In a region, steady and uniform electric and magnetic fields are present . These two fields are parallel to each other. A charged particle is released from rest in this region . The path of the particle will be a

To solve the problem, we need to analyze the motion of a charged particle in the presence of both electric and magnetic fields that are parallel to each other. ### Step-by-Step Solution: 1. **Understanding the Fields**: - We have a uniform electric field (E) and a uniform magnetic field (B) that are parallel to each other in a given region. - Let's denote the electric field direction as positive along the x-axis. 2. **Charged Particle Released from Rest**: - A charged particle (let's assume it has a positive charge +Q) is released from rest in this region. - Since it starts from rest, its initial velocity (V) is 0. 3. **Force due to Electric Field**: - The force acting on the charged particle due to the electric field is given by: \[ F_E = Q \cdot E \] - This force will act in the direction of the electric field (along the x-axis). 4. **Force due to Magnetic Field**: - The force acting on the charged particle due to the magnetic field is given by the Lorentz force equation: \[ F_B = Q \cdot (V \times B) \] - Since the particle starts from rest, its initial velocity \( V = 0 \).

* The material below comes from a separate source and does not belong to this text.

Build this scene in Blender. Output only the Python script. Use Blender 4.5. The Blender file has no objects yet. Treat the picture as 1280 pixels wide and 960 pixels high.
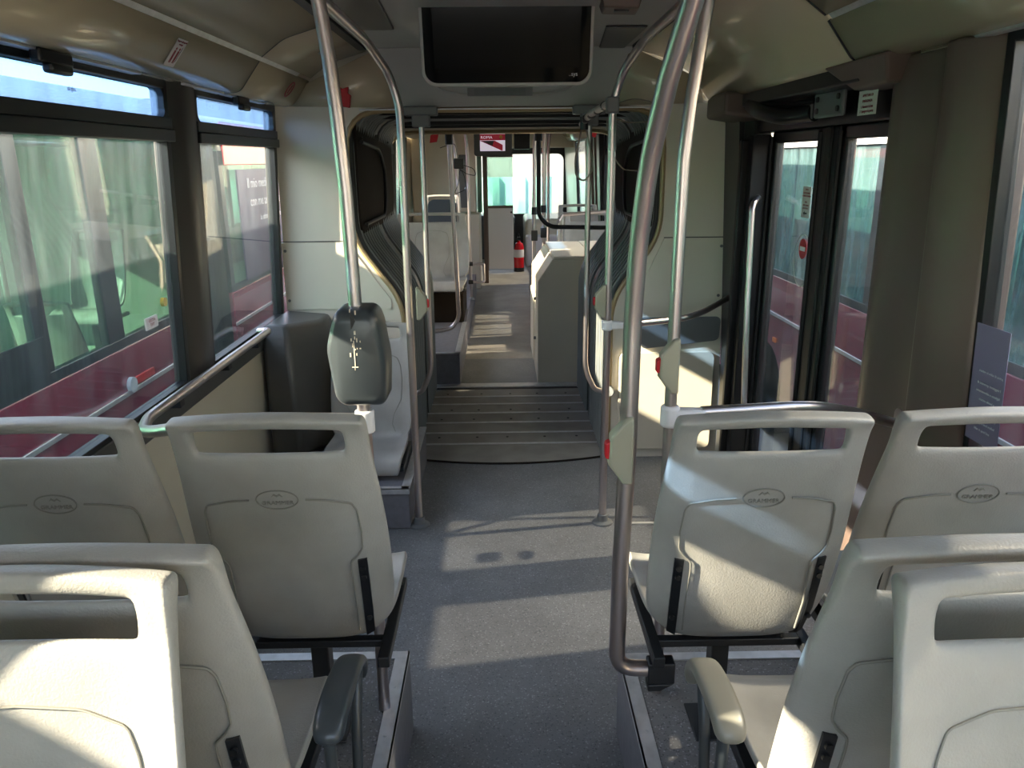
import bpy, bmesh, math, random
from mathutils import Vector, Matrix
R = math.radians
random.seed(7)
scn = bpy.context.scene
COL = scn.collection

# ------------------------------------------------------------------ camera
cam_d = bpy.data.cameras.new('camera'); cam = bpy.data.objects.new('camera', cam_d); COL.objects.link(cam)
cam_d.sensor_fit = 'HORIZONTAL'; cam_d.sensor_width = 36.0; cam_d.lens = 36.0*961/1280
cam_d.clip_start = .02; cam_d.clip_end = 300
cr = Vector((0.99983719, -0.01498393, -0.01005333)); cu = Vector((0.01384434, 0.27970004, 0.95998761)); cf = Vector((0.01157247, 0.9599705, -0.27986195))
cam.matrix_world = Matrix(((cr.x, cu.x, -cf.x, 0), (cr.y, cu.y, -cf.y, 0), (cr.z, cu.z, -cf.z, 1.68), (0, 0, 0, 1)))
scn.camera = cam

# ------------------------------------------------------------------ light
W = bpy.data.worlds.new('sky'); scn.world = W; W.use_nodes = True
nt = W.node_tree; bg = nt.nodes['Background']
sky = nt.nodes.new('ShaderNodeTexSky'); sky.sky_type = 'NISHITA'; sky.sun_disc = False
sky.sun_elevation = R(28); sky.sun_rotation = R(-100); sky.air_density = 1.0; sky.dust_density = 1.2
hsv = nt.nodes.new('ShaderNodeHueSaturation'); hsv.inputs['Saturation'].default_value = .72; nt.links.new(sky.outputs[0], hsv.inputs['Color']); nt.links.new(hsv.outputs[0], bg.inputs[0]); bg.inputs[1].default_value = 1.5
def sun(name, d, energy, col, ang):
    l = bpy.data.lights.new(name, 'SUN'); l.energy = energy; l.color = col; l.angle = R(ang)
    o = bpy.data.objects.new(name, l); COL.objects.link(o)
    o.rotation_euler = Vector(d).to_track_quat('-Z', 'Y').to_euler(); o.location = (0, 0, 6); return o
sun('sunlight', (1, .30, -.55), 42.0, (1, .86, .64), .6)
sun('added_sun_for_glint_patches', (-1, -.15, -1.12), 3.8, (1, .84, .62), 1.0)  # added second sun standing in for reflected sunlight on the aisle floor
scn.view_settings.view_transform = 'Standard'; scn.view_settings.look = 'None'
scn.view_settings.exposure = 0.16; scn.view_settings.gamma = 1.0; scn.view_settings.use_curve_mapping = False
cy = scn.cycles
cy.max_bounces = 10; cy.diffuse_bounces = 6; cy.glossy_bounces = 4; cy.transmission_bounces = 6; cy.transparent_max_bounces = 24
cy.caustics_reflective = False; cy.caustics_refractive = False; cy.sample_clamp_indirect = 6; cy.use_denoising = True

# ------------------------------------------------------------------ materials
def lin(h):
    h = h.lstrip('#'); c = [int(h[i:i+2], 16)/255 for i in (0, 2, 4)]
    return tuple((x/12.92 if x <= .04045 else ((x+.055)/1.055)**2.4) for x in c)+(1,)
def mat(name, col, rough=.5, metal=0, noise=0, nscale=8, bump=0, bscale=400, coat=0, spec=.5, emit=0, col2=None, stretch=None):
    m = bpy.data.materials.new(name); m.use_nodes = True; n = m.node_tree; p = n.nodes['Principled BSDF']
    c = lin(col); p.inputs['Base Color'].default_value = c
    p.inputs['Roughness'].default_value = rough; p.inputs['Metallic'].default_value = metal
    p.inputs['Specular IOR Level'].default_value = spec; p.inputs['Coat Weight'].default_value = coat
    tc = None
    if noise or bump:
        tc = n.nodes.new('ShaderNodeTexCoord'); mp = n.nodes.new('ShaderNodeMapping')
        n.links.new(tc.outputs['Object'], mp.inputs[0])
        if stretch: mp.inputs['Scale'].default_value = stretch
    if noise:
        t = n.nodes.new('ShaderNodeTexNoise'); t.inputs['Scale'].default_value = nscale; t.inputs['Detail'].default_value = 6
        n.links.new(mp.outputs[0], t.inputs[0])
        mx = n.nodes.new('ShaderNodeMix'); mx.data_type = 'RGBA'
        d = lin(col2) if col2 else tuple(v*(1-noise) for v in c[:3])+(1,)
        mx.inputs[6].default_value = c; mx.inputs[7].default_value = d
        rp = n.nodes.new('ShaderNodeValToRGB'); rp.color_ramp.elements[0].position = .38; rp.color_ramp.elements[1].position = .68
        n.links.new(t.outputs[0], rp.inputs[0]); n.links.new(rp.outputs[0], mx.inputs[0]); n.links.new(mx.outputs[2], p.inputs['Base Color'])
    if bump:
        t = n.nodes.new('ShaderNodeTexNoise'); t.inputs['Scale'].default_value = bscale; t.inputs['Detail'].default_value = 2
        n.links.new(mp.outputs[0], t.inputs[0]); b = n.nodes.new('ShaderNodeBump'); b.inputs['Strength'].default_value = bump; b.inputs['Distance'].default_value = .002
        n.links.new(t.outputs[0], b.inputs['Height']); n.links.new(b.outputs[0], p.inputs['Normal'])
    if emit:
        p.inputs['Emission Color'].default_value = c; p.inputs['Emission Strength'].default_value = emit
    return m
def glass(name, tint, dirt=.06, dirtcol='#b9c6cf', refl=1.0, nscale=3):
    m = bpy.data.materials.new(name); m.use_nodes = True; n = m.node_tree; n.nodes.clear()
    o = n.nodes.new('ShaderNodeOutputMaterial'); tr = n.nodes.new('ShaderNodeBsdfTransparent'); gl = n.nodes.new('ShaderNodeBsdfGlossy'); df = n.nodes.new('ShaderNodeBsdfDiffuse')
    tr.inputs[0].default_value = lin(tint); gl.inputs['Roughness'].default_value = .02; df.inputs[0].default_value = lin(dirtcol)
    lw = n.nodes.new('ShaderNodeLayerWeight'); lw.inputs[0].default_value = .5; pw = n.nodes.new('ShaderNodeMath'); pw.operation = 'POWER'; pw.inputs[1].default_value = 5; n.links.new(lw.outputs['Facing'], pw.inputs[0])
    fr = n.nodes.new('ShaderNodeMath'); fr.operation = 'MULTIPLY_ADD'; fr.inputs[1].default_value = .9; fr.inputs[2].default_value = .03; n.links.new(pw.outputs[0], fr.inputs[0]); m1 = n.nodes.new('ShaderNodeMixShader'); m2 = n.nodes.new('ShaderNodeMixShader')
    mu = n.nodes.new('ShaderNodeMath'); mu.operation = 'MULTIPLY'; mu.inputs[1].default_value = refl
    n.links.new(fr.outputs[0], mu.inputs[0]); n.links.new(mu.outputs[0], m1.inputs[0]); n.links.new(tr.outputs[0], m1.inputs[1]); n.links.new(gl.outputs[0], m1.inputs[2])
    tc = n.nodes.new('ShaderNodeTexCoord'); mp = n.nodes.new('ShaderNodeMapping'); mp.inputs['Scale'].default_value = (1, 3.5, .5)
    t = n.nodes.new('ShaderNodeTexNoise'); t.inputs['Scale'].default_value = nscale; t.inputs['Detail'].default_value = 7; t.inputs['Roughness'].default_value = .7
    n.links.new(tc.outputs['Object'], mp.inputs[0]); n.links.new(mp.outputs[0], t.inputs[0])
    mr = n.nodes.new('ShaderNodeMapRange'); mr.inputs[1].default_value = .35; mr.inputs[2].default_value = .75; mr.inputs[3].default_value = dirt*.3; mr.inputs[4].default_value = dirt*2
    n.links.new(t.outputs[0], mr.inputs[0]); n.links.new(mr.outputs[0], m2.inputs[0]); tl = n.nodes.new('ShaderNodeBsdfTranslucent'); tl.inputs[0].default_value = lin(dirtcol); ad = n.nodes.new('ShaderNodeMixShader'); n.links.new(df.outputs[0], ad.inputs[1]); n.links.new(tl.outputs[0], ad.inputs[2])
    n.links.new(m1.outputs[0], m2.inputs[1]); n.links.new(ad.outputs[0], m2.inputs[2])
    n.links.new(m2.outputs[0], o.inputs[0]); return m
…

Therefore, the magnetic force at the moment of release is: \[ F_B = Q \cdot 0 \cdot B = 0 \] - This means that initially, the magnetic field does not exert any force on the particle. 5. **Resultant Force**: - Since the only force acting on the particle at the moment of release is the electric force \( F_E \), the particle will start to accelerate in the direction of the electric field. 6. **Path of the Particle**: - As the particle accelerates due to the electric field, it will continue to move in a straight line along the direction of the electric field. - The magnetic field does not influence the path at the moment of release because the velocity is zero and the forces are parallel. ### Conclusion: The path of the charged particle will be a straight line in the direction of the electric field.